YOUR OBJECTIVE:
Every line from the first one to the line containing "rng = np.random.default_rng(11)" should be echoed exactly; leave out the rest.

══════════

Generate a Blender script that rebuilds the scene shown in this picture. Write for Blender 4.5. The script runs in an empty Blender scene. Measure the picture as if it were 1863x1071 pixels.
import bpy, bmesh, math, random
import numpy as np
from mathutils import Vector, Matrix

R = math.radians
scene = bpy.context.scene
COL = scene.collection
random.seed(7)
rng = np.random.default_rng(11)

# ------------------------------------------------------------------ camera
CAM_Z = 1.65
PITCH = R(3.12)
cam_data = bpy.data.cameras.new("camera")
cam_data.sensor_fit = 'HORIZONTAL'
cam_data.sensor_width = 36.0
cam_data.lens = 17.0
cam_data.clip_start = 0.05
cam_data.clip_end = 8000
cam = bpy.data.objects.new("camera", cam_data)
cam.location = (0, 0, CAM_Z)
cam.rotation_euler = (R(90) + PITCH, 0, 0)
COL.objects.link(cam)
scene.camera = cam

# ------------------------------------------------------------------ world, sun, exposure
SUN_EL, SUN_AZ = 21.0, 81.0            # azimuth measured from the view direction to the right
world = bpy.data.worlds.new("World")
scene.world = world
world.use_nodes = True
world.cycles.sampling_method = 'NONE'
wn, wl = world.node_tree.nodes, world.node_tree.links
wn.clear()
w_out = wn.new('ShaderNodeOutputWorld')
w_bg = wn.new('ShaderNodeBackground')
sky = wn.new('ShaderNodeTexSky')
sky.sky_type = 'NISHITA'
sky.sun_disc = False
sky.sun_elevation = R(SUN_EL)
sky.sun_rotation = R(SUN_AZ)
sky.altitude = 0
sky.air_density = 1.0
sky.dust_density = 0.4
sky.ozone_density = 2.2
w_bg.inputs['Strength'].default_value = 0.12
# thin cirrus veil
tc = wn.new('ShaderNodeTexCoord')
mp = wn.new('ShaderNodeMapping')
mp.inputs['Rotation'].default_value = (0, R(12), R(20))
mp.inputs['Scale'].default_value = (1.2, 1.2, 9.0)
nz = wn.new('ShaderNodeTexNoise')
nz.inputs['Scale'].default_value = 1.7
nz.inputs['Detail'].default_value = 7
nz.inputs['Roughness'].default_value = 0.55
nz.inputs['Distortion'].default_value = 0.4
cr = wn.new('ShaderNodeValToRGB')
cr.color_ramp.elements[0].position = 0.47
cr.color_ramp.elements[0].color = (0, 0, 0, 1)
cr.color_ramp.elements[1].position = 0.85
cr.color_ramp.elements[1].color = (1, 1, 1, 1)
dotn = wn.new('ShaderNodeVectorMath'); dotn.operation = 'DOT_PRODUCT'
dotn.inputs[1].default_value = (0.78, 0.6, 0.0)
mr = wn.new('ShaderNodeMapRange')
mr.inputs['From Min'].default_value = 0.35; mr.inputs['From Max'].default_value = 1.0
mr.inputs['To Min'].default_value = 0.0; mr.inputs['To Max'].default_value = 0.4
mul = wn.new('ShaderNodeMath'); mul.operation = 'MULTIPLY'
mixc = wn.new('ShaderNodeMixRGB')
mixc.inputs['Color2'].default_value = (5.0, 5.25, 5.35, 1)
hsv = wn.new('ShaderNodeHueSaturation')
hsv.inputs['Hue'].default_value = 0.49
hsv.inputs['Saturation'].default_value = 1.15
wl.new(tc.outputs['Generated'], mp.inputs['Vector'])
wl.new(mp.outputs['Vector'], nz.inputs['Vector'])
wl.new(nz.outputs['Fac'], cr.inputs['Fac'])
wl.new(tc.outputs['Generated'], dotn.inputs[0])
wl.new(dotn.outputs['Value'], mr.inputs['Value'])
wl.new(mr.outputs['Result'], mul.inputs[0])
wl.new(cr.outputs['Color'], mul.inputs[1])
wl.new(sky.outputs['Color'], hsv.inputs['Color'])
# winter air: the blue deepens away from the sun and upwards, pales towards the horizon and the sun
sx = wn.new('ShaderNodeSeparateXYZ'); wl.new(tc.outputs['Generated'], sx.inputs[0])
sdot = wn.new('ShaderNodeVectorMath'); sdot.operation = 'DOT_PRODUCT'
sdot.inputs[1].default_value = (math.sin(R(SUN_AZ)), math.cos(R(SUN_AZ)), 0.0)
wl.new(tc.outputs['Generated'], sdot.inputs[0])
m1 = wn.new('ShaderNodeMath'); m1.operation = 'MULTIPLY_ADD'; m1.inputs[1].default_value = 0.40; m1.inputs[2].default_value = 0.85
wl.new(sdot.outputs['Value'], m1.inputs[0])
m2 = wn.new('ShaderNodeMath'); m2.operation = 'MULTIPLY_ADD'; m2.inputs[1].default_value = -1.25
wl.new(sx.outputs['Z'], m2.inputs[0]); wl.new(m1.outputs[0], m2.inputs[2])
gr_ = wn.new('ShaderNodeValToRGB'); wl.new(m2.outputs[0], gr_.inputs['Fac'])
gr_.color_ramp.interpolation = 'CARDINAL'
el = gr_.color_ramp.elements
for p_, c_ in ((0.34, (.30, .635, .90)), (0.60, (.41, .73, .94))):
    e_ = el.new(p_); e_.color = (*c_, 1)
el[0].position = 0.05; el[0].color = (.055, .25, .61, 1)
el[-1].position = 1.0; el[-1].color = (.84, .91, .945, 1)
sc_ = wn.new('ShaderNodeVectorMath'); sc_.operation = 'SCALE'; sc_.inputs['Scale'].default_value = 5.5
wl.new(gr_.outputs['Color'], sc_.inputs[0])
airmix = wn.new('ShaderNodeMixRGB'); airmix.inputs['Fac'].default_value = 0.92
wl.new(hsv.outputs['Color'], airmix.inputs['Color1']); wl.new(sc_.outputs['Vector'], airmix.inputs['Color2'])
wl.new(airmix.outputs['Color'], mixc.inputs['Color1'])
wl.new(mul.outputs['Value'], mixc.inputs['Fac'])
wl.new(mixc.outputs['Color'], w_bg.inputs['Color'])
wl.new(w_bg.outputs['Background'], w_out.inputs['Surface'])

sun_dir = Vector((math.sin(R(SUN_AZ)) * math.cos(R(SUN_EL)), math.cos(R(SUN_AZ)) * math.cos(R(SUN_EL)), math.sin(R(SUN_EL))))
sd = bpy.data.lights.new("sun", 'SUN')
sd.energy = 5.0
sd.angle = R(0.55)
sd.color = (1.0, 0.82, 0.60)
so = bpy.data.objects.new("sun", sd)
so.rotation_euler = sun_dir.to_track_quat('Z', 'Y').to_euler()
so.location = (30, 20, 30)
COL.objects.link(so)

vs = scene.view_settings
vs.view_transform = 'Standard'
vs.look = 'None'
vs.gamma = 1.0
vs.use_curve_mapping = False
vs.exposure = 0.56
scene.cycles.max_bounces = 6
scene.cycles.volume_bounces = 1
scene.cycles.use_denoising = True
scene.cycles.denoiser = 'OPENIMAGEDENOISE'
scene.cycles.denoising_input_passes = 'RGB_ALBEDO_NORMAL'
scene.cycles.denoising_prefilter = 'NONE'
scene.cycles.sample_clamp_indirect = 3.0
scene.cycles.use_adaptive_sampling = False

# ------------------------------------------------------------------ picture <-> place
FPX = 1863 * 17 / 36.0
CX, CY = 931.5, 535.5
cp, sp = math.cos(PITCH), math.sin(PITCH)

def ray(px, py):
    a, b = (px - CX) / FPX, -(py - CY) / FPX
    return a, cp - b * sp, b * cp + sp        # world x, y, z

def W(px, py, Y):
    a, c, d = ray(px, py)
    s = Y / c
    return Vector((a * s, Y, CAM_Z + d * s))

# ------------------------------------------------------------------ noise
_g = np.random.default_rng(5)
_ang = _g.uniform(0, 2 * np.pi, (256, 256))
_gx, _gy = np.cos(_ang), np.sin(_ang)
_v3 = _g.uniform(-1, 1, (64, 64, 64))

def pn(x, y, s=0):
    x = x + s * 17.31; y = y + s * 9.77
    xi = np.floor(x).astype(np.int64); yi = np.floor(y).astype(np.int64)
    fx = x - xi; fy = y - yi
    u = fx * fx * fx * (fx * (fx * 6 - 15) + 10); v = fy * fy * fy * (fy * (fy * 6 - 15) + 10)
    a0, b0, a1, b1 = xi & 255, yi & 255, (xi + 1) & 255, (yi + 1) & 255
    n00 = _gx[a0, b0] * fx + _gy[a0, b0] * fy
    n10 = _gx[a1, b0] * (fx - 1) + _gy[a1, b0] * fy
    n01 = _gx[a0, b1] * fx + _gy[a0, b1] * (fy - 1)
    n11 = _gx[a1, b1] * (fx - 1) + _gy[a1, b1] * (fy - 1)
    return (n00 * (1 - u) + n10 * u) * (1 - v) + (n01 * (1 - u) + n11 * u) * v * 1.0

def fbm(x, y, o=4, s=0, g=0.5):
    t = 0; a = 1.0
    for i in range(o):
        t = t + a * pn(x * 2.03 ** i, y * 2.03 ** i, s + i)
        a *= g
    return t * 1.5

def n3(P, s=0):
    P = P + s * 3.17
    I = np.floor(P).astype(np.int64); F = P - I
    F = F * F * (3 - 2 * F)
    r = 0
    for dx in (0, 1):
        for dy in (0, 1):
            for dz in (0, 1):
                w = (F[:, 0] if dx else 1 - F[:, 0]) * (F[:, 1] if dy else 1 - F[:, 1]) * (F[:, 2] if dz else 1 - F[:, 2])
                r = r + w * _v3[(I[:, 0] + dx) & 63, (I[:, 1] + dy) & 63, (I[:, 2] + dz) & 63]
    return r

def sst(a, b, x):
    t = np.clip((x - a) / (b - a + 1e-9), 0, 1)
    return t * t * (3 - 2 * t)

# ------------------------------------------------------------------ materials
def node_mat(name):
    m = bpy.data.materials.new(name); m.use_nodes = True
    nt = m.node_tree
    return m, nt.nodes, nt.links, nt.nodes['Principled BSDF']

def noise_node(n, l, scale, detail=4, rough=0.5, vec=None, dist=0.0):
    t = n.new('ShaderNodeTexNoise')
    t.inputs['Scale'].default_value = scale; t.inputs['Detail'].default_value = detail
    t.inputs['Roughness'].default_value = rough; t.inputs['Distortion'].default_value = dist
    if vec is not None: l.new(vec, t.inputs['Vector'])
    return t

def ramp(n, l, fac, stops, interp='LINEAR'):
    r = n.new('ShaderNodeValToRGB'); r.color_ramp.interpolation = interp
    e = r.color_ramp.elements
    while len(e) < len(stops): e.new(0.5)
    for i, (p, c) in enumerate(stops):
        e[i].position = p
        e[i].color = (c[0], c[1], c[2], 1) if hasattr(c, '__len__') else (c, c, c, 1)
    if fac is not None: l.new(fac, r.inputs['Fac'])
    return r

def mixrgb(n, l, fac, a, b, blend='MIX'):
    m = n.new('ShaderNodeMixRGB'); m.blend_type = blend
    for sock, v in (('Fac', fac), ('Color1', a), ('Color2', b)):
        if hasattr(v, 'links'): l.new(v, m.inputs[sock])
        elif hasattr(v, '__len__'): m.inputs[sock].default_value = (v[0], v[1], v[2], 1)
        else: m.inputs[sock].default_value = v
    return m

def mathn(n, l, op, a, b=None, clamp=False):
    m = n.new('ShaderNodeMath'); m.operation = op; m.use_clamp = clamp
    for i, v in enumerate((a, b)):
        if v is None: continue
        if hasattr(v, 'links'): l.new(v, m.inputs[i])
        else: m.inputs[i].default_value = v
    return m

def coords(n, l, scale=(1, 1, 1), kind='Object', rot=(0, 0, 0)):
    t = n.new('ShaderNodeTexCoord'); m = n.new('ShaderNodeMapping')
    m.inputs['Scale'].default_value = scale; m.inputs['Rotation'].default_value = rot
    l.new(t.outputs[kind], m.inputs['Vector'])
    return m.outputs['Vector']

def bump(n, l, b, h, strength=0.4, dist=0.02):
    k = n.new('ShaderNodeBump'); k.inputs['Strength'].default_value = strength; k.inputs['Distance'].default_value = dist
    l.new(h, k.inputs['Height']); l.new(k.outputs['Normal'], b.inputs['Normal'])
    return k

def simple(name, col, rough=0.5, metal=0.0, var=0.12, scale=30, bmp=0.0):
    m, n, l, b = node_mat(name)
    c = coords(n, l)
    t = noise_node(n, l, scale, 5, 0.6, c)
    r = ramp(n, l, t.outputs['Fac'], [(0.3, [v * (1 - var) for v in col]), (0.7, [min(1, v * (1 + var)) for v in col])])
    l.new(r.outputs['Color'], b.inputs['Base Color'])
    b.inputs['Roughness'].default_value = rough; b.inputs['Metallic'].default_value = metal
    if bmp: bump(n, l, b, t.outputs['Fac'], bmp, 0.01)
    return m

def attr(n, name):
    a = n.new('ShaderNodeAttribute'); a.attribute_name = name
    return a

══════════

THE SOLUTION:
Generate a Blender script that rebuilds the scene shown in this picture. Write for Blender 4.5. The script runs in an empty Blender scene. Measure the picture as if it were 1863x1071 pixels.
import bpy, bmesh, math, random
import numpy as np
from mathutils import Vector, Matrix

R = math.radians
scene = bpy.context.scene
COL = scene.collection
random.seed(7)
rng = np.random.default_rng(11)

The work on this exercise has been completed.